If you happened to be outside and looking up last Monday night, you were lucky enough to witness a rare lunar phenomenon called a “Super Blood Wolf Moon Eclipse.” But you also may have asked yourself: “Why the heck is it called a Super Blood Wolf Moon Eclipse?”

Let’s start with the question: what do wolves have to do with anything? For much of history, time was tracked using the lunar calendar, and different names were associated with different times of the year. The January moon is called Wolf Moon, named after hungry packs of wolves howling in the cold winter.

Next, what is a lunar eclipse? A lunar eclipse occurs only during the full moon when the Earth, sun, and moon are all in perfect alignment. During this time, the Earth’s shadow is cast across the surface of the moon, leaving the moon cast in darkness.

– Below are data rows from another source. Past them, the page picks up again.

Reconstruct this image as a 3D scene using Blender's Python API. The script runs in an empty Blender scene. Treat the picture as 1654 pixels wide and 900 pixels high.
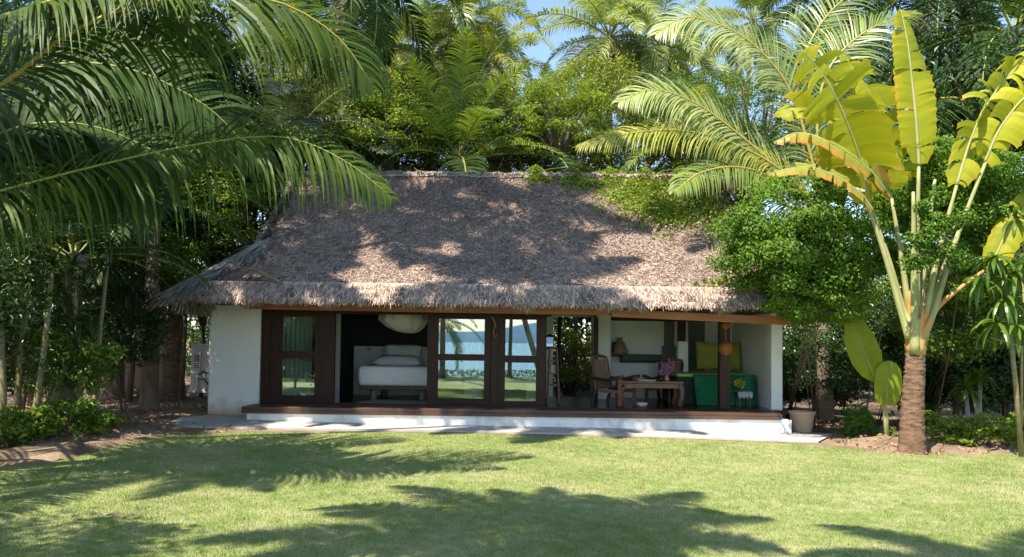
import bpy, math, random
import numpy as np
from mathutils import Vector, Matrix
random.seed(7)
rng = np.random.default_rng(11)
sc = bpy.context.scene
COL = sc.collection
R = math.radians

# ------------------------------------------------------------------ camera
FPX = 1240.0; CX = 827.0
CAM = Vector((0, -17.0, 1.9))
PITCH = R(2.0)
SHIFT = 59 / 1654
cam_d = bpy.data.cameras.new('camera'); cam = bpy.data.objects.new('camera', cam_d); COL.objects.link(cam)
cam_d.sensor_width = 36; cam_d.lens = 36 * FPX / 1654; cam_d.shift_y = SHIFT
cam_d.clip_start = 0.05; cam_d.clip_end = 20000
CROT = Matrix.Rotation(R(90) + PITCH, 4, 'X') @ Matrix.Rotation(0.0127, 4, 'Z')
cam.matrix_world = Matrix.Translation(CAM) @ CROT
sc.camera = cam
def ray(px, py):
    cy = 450 + SHIFT * 1654
    return (CROT.to_3x3() @ Vector(((px - CX) / FPX, -(py - cy) / FPX, -1)))
def W(px, py, Y):                      # point seen at (px, py) of the photograph at depth plane y = Y
    d = ray(px, py); t = (Y - CAM.y) / d.y
    return CAM + d * t
def WD(px, py, D): return W(px, py, D - 17.0)
def gz(x, y):                          # height of the ground
    return -0.0135 * max(-12, min(12, x)) + 0.02 * math.sin(x * .5) * math.cos(y * .43)
def G(px, py):                         # point on the ground seen at (px, py)
    d = ray(px, py); z = 0
    for _ in range(6):
        t = (z - CAM.z) / d.z; p = CAM + d * t; z = gz(p.x, p.y)
    return Vector((p.x, p.y, z))

# ------------------------------------------------------------------ light
SUN = Vector((-0.33, -0.42, 0.845)).normalized()
w = bpy.data.worlds.new('World'); sc.world = w; w.use_nodes = True
wn = w.node_tree; bg = wn.nodes['Background']
sky = wn.nodes.new('ShaderNodeTexSky'); sky.sky_type = 'NISHITA'; sky.sun_disc = False
sky.sun_elevation = math.asin(SUN.z); sky.sun_rotation = math.atan2(SUN.x, SUN.y)
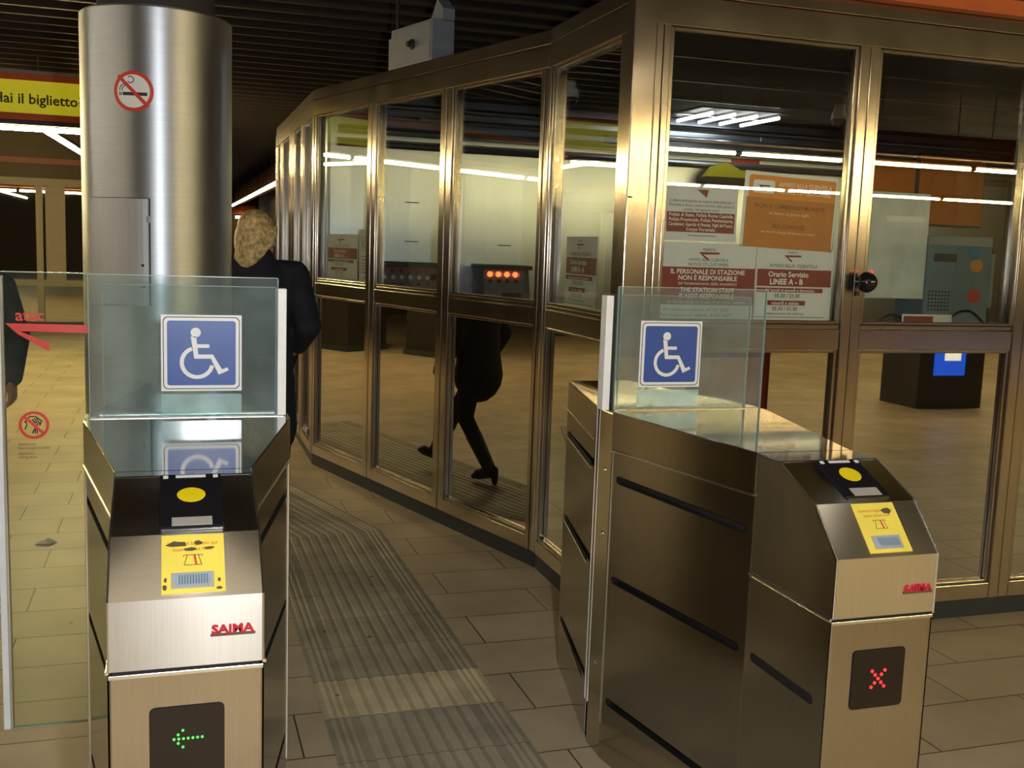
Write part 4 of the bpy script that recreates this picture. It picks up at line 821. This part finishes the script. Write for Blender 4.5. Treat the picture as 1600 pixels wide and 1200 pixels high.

Okay, well why was the moon red? This is related to a similar question, why is the sky blue? Sunlight appears white, but it is actually made up of all the colors of the rainbow. These colors travel on different wavelengths, which become scattered by the various gas molecules that make up Earth’s atmosphere. Since blue waves are the shortest, more scattering occurs and causes the sky to appear blue to the human eye. This is the same phenomenon that causes both sunsets and blood moons to appear red.  While the moon is in shadow, some sunlight still manages to sneak through and enter Earth’s atmosphere, but it has to travel farther through the atmosphere, allowing the longer red waves more time to reach our eyes.

And finally: Super Moon. What does that mean? A supermoon occurs when the moon appears significantly larger than normal, due to its being closer to Earth. The moon’s orbit around Earth is not a perfect circle, so during the month, its distance varies. A supermoon occurs when its perigee (closest distance to Earth) coincides with the full moon! Supermoons usually happen about three or four times a year.

The next total lunar eclipse visible in North America will occur on May 16, 2022, so mark your calendars now!